[email protected]

In a message dated 8/13/03 4:21:27 PM Eastern Daylight Time,
SandraDodd@... writes:

> There are people who come to unschooling REALLY hoping for people to say,
> "OH, sure, no, your kids won't learn naturally. Don't feel bad if you keep
> pressing lessons on them."
>
> I'm not willing to help parents cop out on getting to natural learning once
>
> they've expressed a real interest, and I'm not at ALL interested in anyone
> diluting the information in this forum by suggesting it won't work for some
> kids.
> Just vaguely making blanket exceptions for vague "disorders" like that is
> not productive, and doesn't help the undecided move away from the school.
>

No one is doing that.. Really, just relax. We are talking about a process..
No one is advocating or suggesting to "GET THEM BOOKS OUT and teach Johnny to
read! HOOKED ON PHONICS TO THE RESCUE! OH, Lord, somebody call Ned Vare!!,
my kid can't read yet!!"

Unschooling works. No one is saying that it doesn't Nobody is saying that
children will not learn to read, when they are ready, through unschooling (
the happy bubbly kind that someone else mentioned). My initial point was just
that reading does not come naturally to all children, OR adults. It's not a
slam on unschooling or a "loop hole" Nobody is saying "OH OH.. unschooling
does not work with everybody" Why do you think that everything is a
"questioning the integrity" , of the "rightness" of unschooling? That is not the case at
all.

ATTENTION NEWBIES WHO ARE ON THE FENCE, in case you mistakenly thought I
meant that unschooling is not good for a child who does not read "naturally"

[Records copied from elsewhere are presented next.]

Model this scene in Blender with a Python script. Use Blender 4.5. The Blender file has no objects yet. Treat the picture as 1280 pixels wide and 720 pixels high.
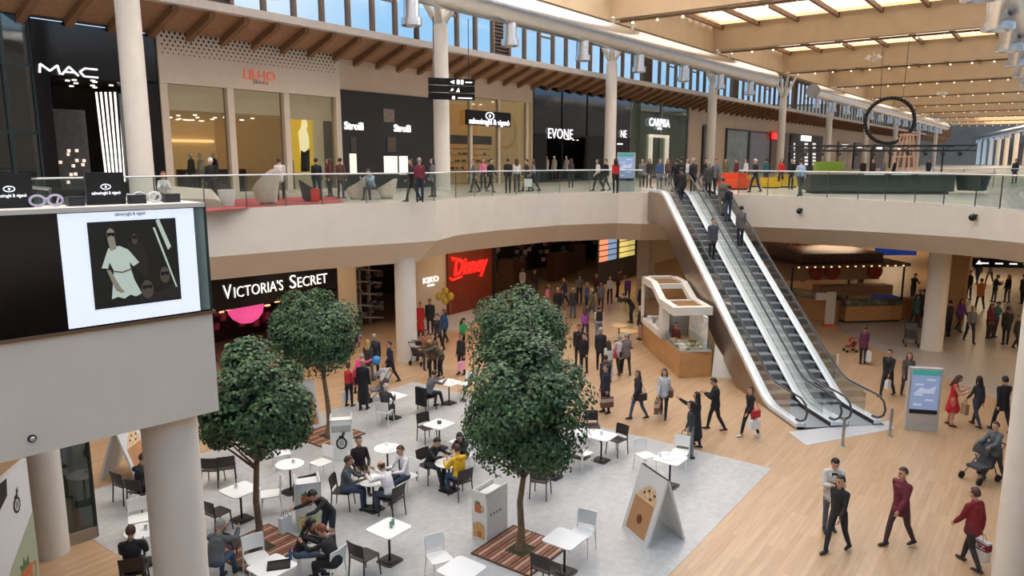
import bpy, bmesh, math, random
from mathutils import Vector, Matrix
from mathutils.kdtree import KDTree
from mathutils.geometry import tessellate_polygon
random.seed(7)
C = bpy.context.scene.collection
PI = math.pi
R = math.radians
# ---------------------------------------------------------------- camera model
H, F, TH = 8.2, 925.0, math.atan(160/925.0)
ST, CT = math.sin(TH), math.cos(TH)
FL2 = 6.6                                   # upper floor level
def ray(x, y):
    u, v = (x-640)/F, (360-y)/F
    return u, CT+v*ST, v*CT-ST
def P(x, y, z=0.0):
    a, b, c = ray(x, y); t = (z-H)/c
    return Vector((a*t, b*t, z))
def U(x, h, hgt=1.7, z=FL2, y=205):          # figure standing h pixels tall at column x
    a, b, c = ray(x, y); D = hgt*F/h
    return Vector((a/b*D, D, z))
NX, NY, AX, AY = -.803, .596, .596, .803
ROT = math.atan2(AY, AX)
def W(t, s, z=0.0): return Vector((t*AX+s*NX, t*AY+s*NY, z))
def TX(x, s, y=200):                         # pixel column on the wall plane s -> t
    a, b, c = ray(x, y); r = a/b; D = s/(NY+NX*r)
    return D*(AX*r+AY)
def ZX(x, y, s):
    a, b, c = ray(x, y); D = s/(NY+NX*a/b)
    return H+c/b*D
# ---------------------------------------------------------------- materials
def lin(c):
    return tuple(((v/255.0)/12.92 if v/255.0 <= .04045 else (((v/255.0)+.055)/1.055)**2.4) for v in c)
MC = {}
def mat(name, col, rough=.6, metal=0.0, var=.06, scale=6.0, emit=0.0, alpha=1.0, spec=.5, bump=0.0):
    key = (name, col)
    if key in MC: return MC[key]
    m = bpy.data.materials.new(name); m.use_nodes = True
    nt = m.node_tree; b = nt.nodes['Principled BSDF']
    c = lin(col)
    b.inputs['Roughness'].default_value = rough
    b.inputs['Metallic'].default_value = metal
    b.inputs['Specular IOR Level'].default_value = spec
    if var > 0:
        tc = nt.nodes.new('ShaderNodeTexCoord'); n = nt.nodes.new('ShaderNodeTexNoise')
        n.inputs['Scale'].default_value = scale; n.inputs['Detail'].default_value = 3
        nt.links.new(tc.outputs['Object'], n.inputs['Vector'])
        r = nt.nodes.new('ShaderNodeValToRGB')
        r.color_ramp.elements[0].position = .3; r.color_ramp.elements[1].position = .7
        r.color_ramp.elements[0].color = tuple(v*(1-var) for v in c)+(1,)
        r.color_ramp.elements[1].color = tuple(min(1, v*(1+var)) for v in c)+(1,)
        nt.links.new(n.outputs['Fac'], r.inputs['Fac'])
        nt.links.new(r.outputs['Color'], b.inputs['Base Color'])
        if bump:
            bp = nt.nodes.new('ShaderNodeBump'); bp.inputs['Strength'].default_value = bump
            nt.links.new(n.outputs['Fac'], bp.inputs['Height']); nt.links.new(bp.outputs['Normal'], b.inputs['Normal'])
        if emit: nt.links.new(r.outputs['Color'], b.inputs['Emission Color'])
    else:
        b.inputs['Base Color'].default_value = c+(1,)
        b.inputs['Emission Color'].default_value = c+(1,)
    b.inputs['Emission Strength'].default_value = emit
    MC[key] = m
    return m
def glass_mat(name, tint=(225, 238, 235), gloss=.12, dens=0.0, col=(60, 80, 75)):
    if name in MC: return MC[name]
    m = bpy.data.materials.new(name); m.use_nodes = True; nt = m.node_tree; nt.nodes.clear()
    o = nt.nodes.new('ShaderNodeOutputMaterial'); t = nt.nodes.new('ShaderNodeBsdfTransparent'); g = nt.nodes.new('ShaderNodeBsdfGlossy')
    d = nt.nodes.new('ShaderNodeBsdfDiffuse'); d.inputs['Color'].default_value = lin(col)+(1,)
    t.inputs['Color'].default_value = lin(tint)+(1,); g.inputs['Roughness'].default_value = .03
    lw = nt.nodes.new('ShaderNodeLayerWeight'); lw.inputs['Blend'].default_value = .25
    mp = nt.nodes.new('ShaderNodeMapRange'); mp.inputs['To Min'].default_value = gloss*.35; mp.inputs['To Max'].default_value = min(1, gloss*4)
    nt.links.new(lw.outputs['Fresnel'], mp.inputs['Value'])
    x0 = nt.nodes.new('ShaderNodeMixShader'); x0.inputs[0].default_value = dens
    nt.links.new(t.outputs[0], x0.inputs[1]); nt.links.new(d.outputs[0], x0.inputs[2])
    x = nt.nodes.new('ShaderNodeMixShader')
    nt.links.new(mp.outputs[0], x.inputs[0]); nt.links.new(x0.outputs[0], x.inputs[1]); nt.links.new(g.outputs[0], x.inputs[2])
    nt.links.new(x.outputs[0], o.inputs['Surface'])
    MC[name] = m; return m
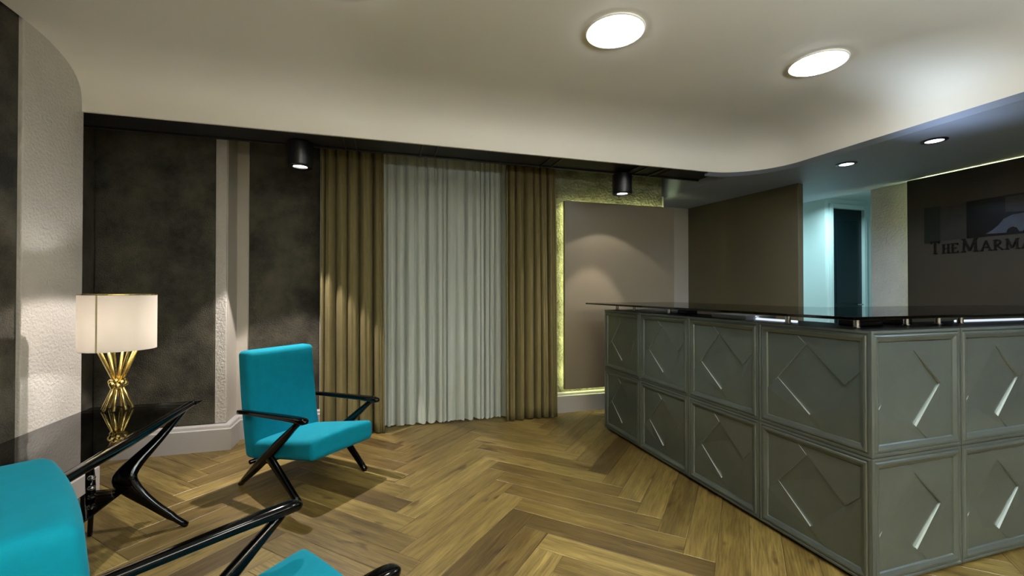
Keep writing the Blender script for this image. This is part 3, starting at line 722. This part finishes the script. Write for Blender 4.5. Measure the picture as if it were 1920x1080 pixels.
# ---------------------------------------------------------------- armchairs
def make_chair(label, loc, ang):
    """local: +x forward, y left"""
    t_ = thing('armchair', label, 'armchair', (loc[0], loc[1], 0), R(ang), 'turquoise lounge armchairs with black frames')
    # seat
    hx, hy, hz = .312, .245, .060
    def ds(q):
        x = q.x + .036; k = (x+.27)/.61
        z = q.z*(.92+.14*k) + .222 + .088*max(0, min(1, k)) + .012*(1-(q.y/hy)**2)*(1 if q.z > 0 else 0)
        return Vector((x, q.y, z))
    bm = BM(); rbox(bm, (hx, hy, hz), .034, ds, m=8); obj('seat', bm, M_teal, t_, smooth=True)
    # back
    th = .062
    def db(q):
        z = q.z + .515; k = (z-.17)/.69
        x = q.x*(1.05-.1*k) - .228 - .092*k - .012*math.sin(PI*max(0, min(1, k))) * 1.0
        return Vector((x + (.012*(1-(q.y/.255)**2) if q.x > 0 else 0), q.y*(.97+.01*k), z))
    bm = BM(); rbox(bm, (th, .255, .345), .032, db, m=10); obj('backrest', bm, M_teal, t_, smooth=True)
    for s in (-1, 1):
        ya, yf_ = s*.285, s*.262
        # arm: flat tapered paddle
        pts = [(-.29, ya, .478), (-.2, ya, .484), (-.05, ya, .490), (.1, ya, .496), (.22, ya, .499), (.30, ya, .499), (.335, ya, .497), (.350, ya, .495)]
        rd = [(.016, .013), (.020, .014), (.023, .015), (.026, .016), (.029, .017), (.029, .018), (.025, .016), (.014, .010)]
        P = catmull(pts, 3); q = []
        for i in range(len(P)):
            f = i/3; k = min(int(f), len(rd)-2); fr = f-k; q.append(tuple(rd[k][c]*(1-fr)+rd[k+1][c]*fr for c in (0, 1)))
        bm = BM(); sweep(bm, P, q, 20, power=3.2); obj('arm', bm, M_lacq, t_, smooth=True)
        # long diagonal strut, rear foot to arm front
        n_ = 12; P = []; q = []
        for i in range(n_+1):
            k = i/n_; P.append(Vector((-.306, s*.262, .006)).lerp(Vector((.285, s*.283, .488)), k))
            wd = .015 + .015*math.sin(PI*min(1, k*1.05))
            q.append((.017+.004*math.sin(PI*k), wd))
        bm = BM(); sweep(bm, P, q, 14, power=2.6); obj('rear_leg', bm, M_lacq, t_, smooth=True)
        P = []; q = []
        for i in range(n_+1):
            k = i/n_; P.append(Vector((-.02, s*.272, .245)).lerp(Vector((.254, s*.262, .006)), k)); q.append((.018, .031-.015*k))
        bm = BM(); sweep(bm, P, q, 14, power=2.6); obj('front_leg', bm, M_lacq, t_, smooth=True)
    for x, z in ((-.03, .20), (-.20, .165)):
        bm = BM(); sweep(bm, [(x, -.27, z), (x, .27, z)], [(.014, .014)]*2, 12); obj('cross_rail', bm, M_lacq, t_, smooth=True)
    return t_
make_chair('turquoise armchair with black lacquered frame standing before the tan drape', (-.47, 3.187), -43.6)
make_chair('turquoise armchair in the near left corner, seen from behind, cropped by the frame', (-.405, 1.267), 33.8)

# ---------------------------------------------------------------- corridor lights, added desk strip light
area('corridor_light', (5.2, 3.75, 2.44), 26, (.55, .93, 1.0), .25, spread=160)
area('corridor_light', (4.6, 4.9, 2.44), 20, (.5, .9, 1.0), .25, spread=170)

dl = tag(obj('added_uplight', (lambda b: (box(b, -.03, .03, -.25, .6, 0, .03), b)[-1])(BM()), M_tube, loc=(2.55, 1.9, .753)), 'added light strip, unseen on the inner worktop, brightening the ceiling edge', 'lamp')  # unseen strip added to throw the bright streak on the tray edge
lq = area('added_uplight_beam', (2.55, 1.95, .80), 32, (.76, .87, 1.0), .05, size_y=1.2, spread=26)
lq.rotation_euler = (Vector((3.38, 1.8, 2.02))-Vector((2.55, 1.95, .80))).to_track_quat('-Z', 'Y').to_euler()
lq.data.size, lq.data.size_y = .05, 1.2
# unseen bowl lamps added behind the camera as general fill
for x, y in ((0.55, -1.8), (2.15, -1.3)):
    t_ = thing('fill_uplighter', 'added fill light in the form of a slim black bowl lamp, %s of the two behind the viewpoint' % ('right' if x > 1 else 'left'), 'floor lamp', (x, y, 0), group='added fill uplighters, unseen')
    bm = BM(); lathe(bm, [(0, 0), (.14, 0), (.14, .012), (.03, .022), (0, .022)], n=40); obj('base', bm, M_plastic, t_, smooth=True, auto=40)
    bm = BM(); cyl(bm, (0, 0), .011, .02, 1.70, 16); obj('pole', bm, M_plastic, t_, smooth=True, auto=40)
    bm = BM(); lathe(bm, [(0, 1.70), (.06, 1.71), (.13, 1.76), (.16, 1.83), (.155, 1.83), (.12, 1.765), (.05, 1.72), (0, 1.715)], n=40); obj('bowl', bm, M_plastic, t_, smooth=True, auto=50)
    l_ = area('fill_uplighter_light', (x, y, 1.835), UP[0] if x < 1 else UP[1], ((1.0, .96, .84) if x < 1 else (.72, .86, 1.0)), .28, rot=(R(180-18), 0, 0), spread=140)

GOD, unschooling is the absolute, 100%, without a doubt, BEST way for folks
who have difficulty learning to read to be able to overcome those challanges
and go on to be the best readers they want to be. I know it works. I have
seen, read, heard, and LIVED that it works. But it will take all the "things",
interaction, support, exposure, that others have talked about, things that
are PROactive, rather than REactive, to help the child learn to read at thier
own time and comfort level. NO NO NO, not lessons and workbooks and programs
and "intervention" Just living and loving and being there for the kid.
Providing books.. heck all kinds of printed material, reading aloud to them,
answering thier questions, all the stuff other folks have already mentioned.